[begin DATA TO USE]

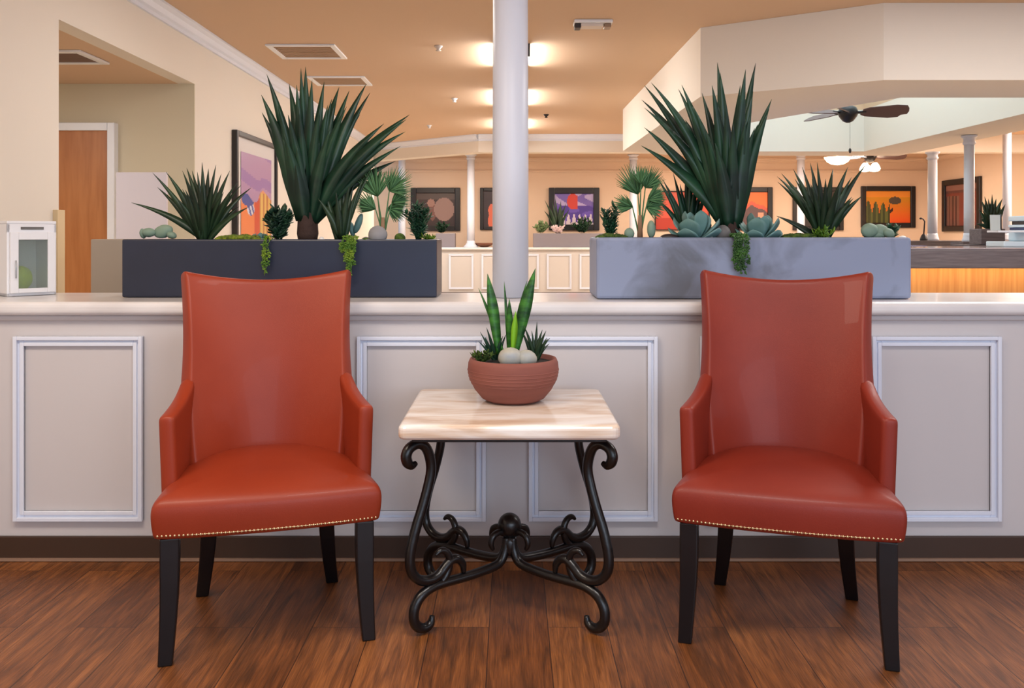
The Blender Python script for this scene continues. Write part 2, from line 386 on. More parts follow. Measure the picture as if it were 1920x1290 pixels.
# ------------------------------------------------------------------ counters
def wainscot(mb, x, y, w, z0, z1, sgn=-1, bw=.036):
    """rectangular picture-frame moulding with two raised beads, on a face looking to -Y"""
    for a, b, t in ((0, bw, .008), (.0, .014, .022), (.022, bw, .015)):
        x0, x1, c0, c1 = x+a, x+w-a, z0+a, z1-a; q = b-a
        yy = y-t
        mb.box(x0, x0+q, yy, y, c0, c1); mb.box(x1-q, x1, yy, y, c0, c1)
        mb.box(x0+q, x1-q, yy, y, c0, c0+q); mb.box(x0+q, x1-q, yy, y, c1-q, c1)
def counter(x0, x1, y, depth, frames, m, tone, label, thick=.05):
    t = thing('half_wall_counter', label, 'counter', ((x0+x1)/2, y, 0))
    Bx(x0, x1, y, y+depth, .004, .905).build('body', m, t)
    tp = MB(); tp.box(x0, x1, y-.048, y+depth+.02, .905, .955)
    tp.build('countertop', COUNTERTOP, t, bevel=.019, seg=4)
    Bx(x0, x1, y-.014, y, .004, .09).build('base_strip', BASEB, t, bevel=.003)
    Bx(x0, x1, y-.022, y-.014, .002, .012).build('shoe_strip', mat('pale_caulk', srgb(150, 120, 100), .5), t)
    Bx(x0, x1, y-.016, y, .883, .905).build('cove', m, t, bevel=.006)
    for fx in frames:
        w = MB(); wainscot(w, fx, y, .474, .147, .826); w.build('panel_moulding', tone, t, bevel=.002)
    return t
counter(LW+.002, 4.6, 3.248, .46, [-1.832+.631*k for k in range(0, 8)], COUNTERFACE, WHITE,
        'long greige panelled half wall with white top behind the two red chairs')
counter(-2.2, 7.2, 17.0, .5, [-1.85+.631*k for k in range(0, 12)], FARFACE, WHITE, 'cream panelled half wall counter at the far end of the room')

def column(x, y, z0, z1, r, label, cap=True, group=None, taper=.95, base=True, flare=1.9):
    t = thing('round_column', label, 'column', (x, y, z0), group)
    MB().lathe([(r, z0+.002), (r*1.0, z0+(z1-z0)*.3), (r*taper, z1-.002)], x, y, 40).build('shaft', COLUMN, t)
    if base:
        MB().lathe([(r*flare, z0+.001), (r*flare, z0+.02), (r*(.4+.6*flare), z0+.04), (r*1.1, z0+.07*flare/1.5), (r*1.03, z0+.1*flare/1.5)], x, y, 28).build('base', COLUMN, t)
    if cap:
        MB().lathe([(r*.98, z1-.10), (r*1.2, z1-.09), (r*1.2, z1-.07), (r*1.02, z1-.06), (r*1.15, z1-.03), (r*1.5, z1-.02), (r*1.5, z1-.002)], x, y, 28).build('capital', COLUMN, t)
    return t
column(-.006, 3.45, .955, CZ, .0705, 'large smooth white column rising from the near countertop between the planters', cap=False, base=False, taper=.945)
GC = 'slim white columns on the far counters'
column(-.80, 17.12, .955, CZ-.001, .075, 'slim white far column just left of the large central column', group=GC)
column(-2.14, 17.12, .955, CZ-.001, .07, 'slim white far column behind the soft green palm of the dark planter', group=GC)
column(2.36, 17.12, .955, CZ-.001, .075, 'slim white far column behind the palm of the pale planter', group=GC)
column(5.62, 17.12, .955, CZ-.001, .075, 'slim white far column behind the spiky agave of the pale planter', group=GC)

# ------------------------------------------------------------------ bar under the octagon
def bar():
    t = thing('reception_bar', 'grey wood reception bar with glowing amber front panel at right', 'reception desk', (3.7, 6.1, 0))
    tp = MB(); tp.box(2.45, 6.2, 6.1, 6.14, .965, 1.10); tp.box(2.45, 6.2, 6.14, 7.0, 1.03, 1.10); tp.build('front_fascia', GREYWOOD, t, bevel=.01)
    Bx(2.45, 6.2, 6.105, 7.0, 1.1005, 1.108).build('bar_top', BARTOP, t)
    Bx(2.5, 6.15, 6.34, 6.42, 0, 1.03).build('front_panel', LITWOOD, t)
    Bx(2.5, 6.1, 6.18, 6.22, 1.015, 1.029).build('light_strip', LED, t)
    sd = MB(); sd.box(2.45, 3.3, 7.0, 11.2, .98, 1.108); sd.box(3.3, 6.2, 10.6, 11.6, .98, 1.125); sd.box(2.6, 3.2, 7.0, 11.0, 0, .98); sd.box(3.3, 6.0, 10.7, 11.5, 0, .98)
    sd.build('return_counter', GREYWOOD, t)
    Bx(2.5, 3.3, 7.0, 11.15, 1.1085, 1.112).build('return_top', mat('blue_laminate', srgb(120, 124, 170), .2), t)
bar()
GB = 'white columns on the reception bar'
column(5.28, 11.05, 1.126, 2.24, .057, 'white bar column, leftmost of the three at right', group=GB, cap=True, flare=1.35)
column(4.78, 9.2, 1.126, 2.238, .052, 'white bar column in front of the tall framed picture on the right wall', group=GB, cap=True, flare=1.35)
column(6.3, 11.2, 1.126, CZ-.001, .052, 'white column nearest the right edge of the view', group=GB, cap=True, flare=1.35)
# little plinths so those columns stand on something
for (x, y) in ((4.78, 9.2),):
    tag(Bx(x-.13, x+.35, y-.13, y+.13, 0, 1.124).build('counter_pier', GREYWOOD), 'grey wood counter pier under the middle white bar column', 'pier')
tag(Bx(6.21, 6.5, 11.05, 11.4, 0, 1.124).build('counter_pier', GREYWOOD), 'grey wood counter pier under the rightmost white column', 'pier')

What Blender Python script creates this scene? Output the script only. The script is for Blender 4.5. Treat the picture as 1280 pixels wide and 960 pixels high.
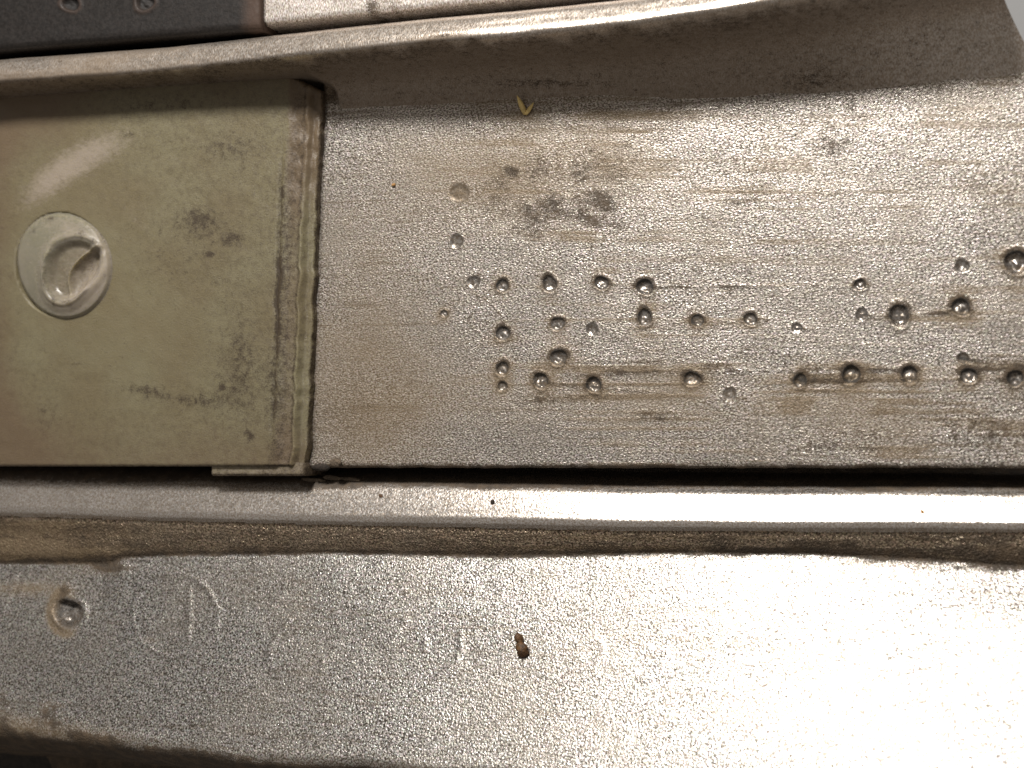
import bpy, math
import numpy as np

for o in list(bpy.data.objects):
    bpy.data.objects.remove(o, do_unlink=True)
scene = bpy.context.scene
C = scene.collection
scene.unit_settings.system = 'METRIC'
scene.unit_settings.scale_length = 0.001          # one unit is one millimetre
R = math.radians

# ------------------------------------------------------------------ camera
DIST = 45.0                                        # lens to plate, mm
cam_d = bpy.data.cameras.new('camera')
cam = bpy.data.objects.new('camera', cam_d)
C.objects.link(cam)
from mathutils import Vector
cam.location = Vector((0.36, -0.03, 1.0)).normalized() * DIST      # a little to the right and below, looking back at the plate
_z = cam.location.normalized()
_x = Vector((0, 1, 0)).cross(_z).normalized()
_y = _z.cross(_x)
from mathutils import Matrix
cam.rotation_euler = Matrix((_x, _y, _z)).transposed().to_euler()
cam_d.sensor_width = 36.0
cam_d.lens = 36.0 * DIST / 32.0
cam_d.clip_start = 0.5
cam_d.clip_end = 1000
cam_d.dof.use_dof = True
cam_d.dof.focus_distance = DIST
cam_d.dof.aperture_fstop = 0.12
scene.camera = cam

# ------------------------------------------------------------------ world + lamp
world = bpy.data.worlds.new('World')
scene.world = world
world.use_nodes = True
bg = world.node_tree.nodes['Background']
bg.inputs['Color'].default_value = (1.0, 0.92, 0.84, 1)
bg.inputs['Strength'].default_value = 0.22

lamp_d = bpy.data.lights.new('work_lamp', 'AREA')
lamp_d.shape = 'DISK'
lamp_d.size = 15.0
lamp_d.energy = 78000
lamp_d.color = (1.0, 0.965, 0.92)
lamp = bpy.data.objects.new('work_lamp', lamp_d)
C.objects.link(lamp)
lamp.location = (-3, 57, 54)
lamp.rotation_euler = (Vector((4, 0, 0)) - lamp.location).to_track_quat('-Z', 'Y').to_euler()

scene.view_settings.view_transform = 'Standard'
scene.view_settings.look = 'None'
scene.view_settings.gamma = 1.0
scene.view_settings.use_curve_mapping = False
scene.view_settings.exposure = 0.0
scene.render.engine = 'CYCLES'
scene.cycles.max_bounces = 6

# ------------------------------------------------------------------ numeric helpers
K = 40.0


_rot = np.array(cam.rotation_euler.to_matrix())
_cl = np.array(cam.location)


def at(U, V, z0):
    """where the sight line of an outline point meets the horizontal plane of height z0"""
    d = np.stack([(U - 640) / K / DIST, (480 - V) / K / DIST, np.full(np.shape(U), -1.0)], -1) @ _rot.T
    t = (z0 - _cl[2]) / d[..., 2]
    return _cl[0] + t * d[..., 0], _cl[1] + t * d[..., 1]


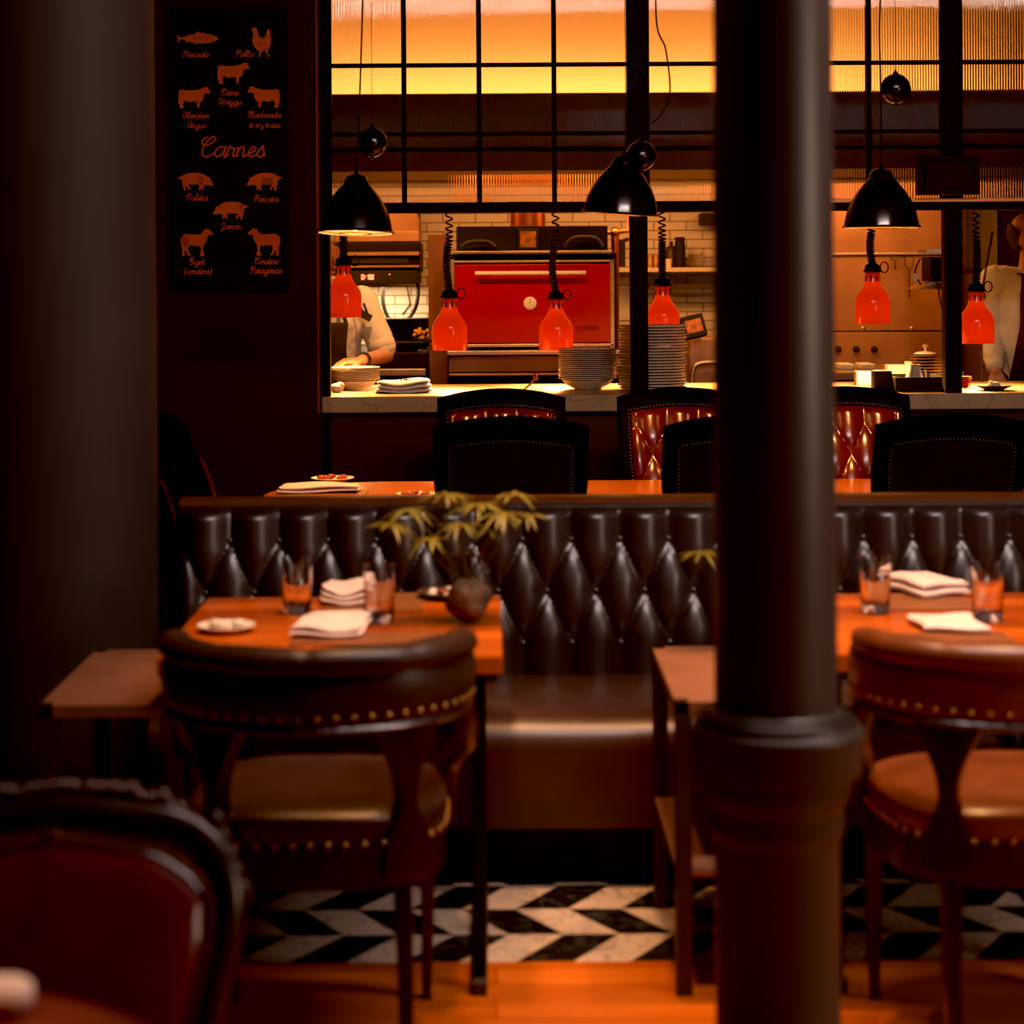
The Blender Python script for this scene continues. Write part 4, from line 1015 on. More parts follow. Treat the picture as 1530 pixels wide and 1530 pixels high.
# range below with pan
rg = empty('cooking_range', (WX(590, 11.0, 500), 11.0, 0), 'black cooking range with a steel front strip behind the left cook', 'cooker')
a = R4(505, 527, 638, 600, 11.0); xx = rg.location.x
MB().box(a[0] - xx, a[1] - xx, 0, 1.3, 0, a[3]).build('body', M['black'], rg, bevel=.005)
b = R4(515, 551, 636, 562, 10.98); MB().box(b[0] - xx, b[1] - xx, -.03, 0, b[2], b[3]).build('steel_strip', M['steel'], rg, bevel=.003)
a2 = R4(560, 476, 640, 530, 12.0); MB().box(a2[0] - xx, a2[1] - xx, 1.0, 1.25, a[3], a2[3]).build('back_panel', M['black'], rg)
zr_ = a[3] + .001
pn = empty('frying_pan', (WX(592, 11.25, 530), 11.25, zr_), 'black frying pan on the range', 'pan')
MB().lathe([(0, 0), (.11, 0), (.145, .045), (.15, .046), (.113, -.0), (.108, .006), (0, .006)], 36).build('pan_body', M['blackmat'], pn)
MB().tube([(.12, -.05, .035), (.2, -.1, .06), (.27, -.13, .075)], [.008, .009, .011], 8).build('handle', M['blackmat'], pn)
vz = W(630, 512, 11.6); vs_ = empty('flower_pot', (vz[0], 11.6, zr_), 'small pot of yellow blossoms on the range beside the brown steel panel', 'pot')
MB().lathe([(0, 0), (.03, 0), (.04, .05), (.036, .05), (0, .04)], 20).build('pot', M['black'], vs_)
mb = MB(); rnd = random.Random(2)
for k in range(16): mb.ball((rnd.uniform(-.04, .04), rnd.uniform(-.03, .03), .055 + rnd.uniform(0, .05)), .011, 8)
mb.build('blossoms', mat('yellow_blossom', (.75, .4, .06), .6, var=.3), vs_)
# brown steel side panel
o = fbox(641, 350, 668, 600, 11.2, .7, z0=0).build('steel_side_panel', mat('red_brown_steel', (.22, .085, .05), .45, metal=.4, var=.15), bevel=.004); tag(o, 'red-brown steel panel standing left of the red oven', 'panel')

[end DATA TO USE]

§ GOAL: Of the lines in the entries, how many include the word "this"? State only the number.

§ THE RESULT: 3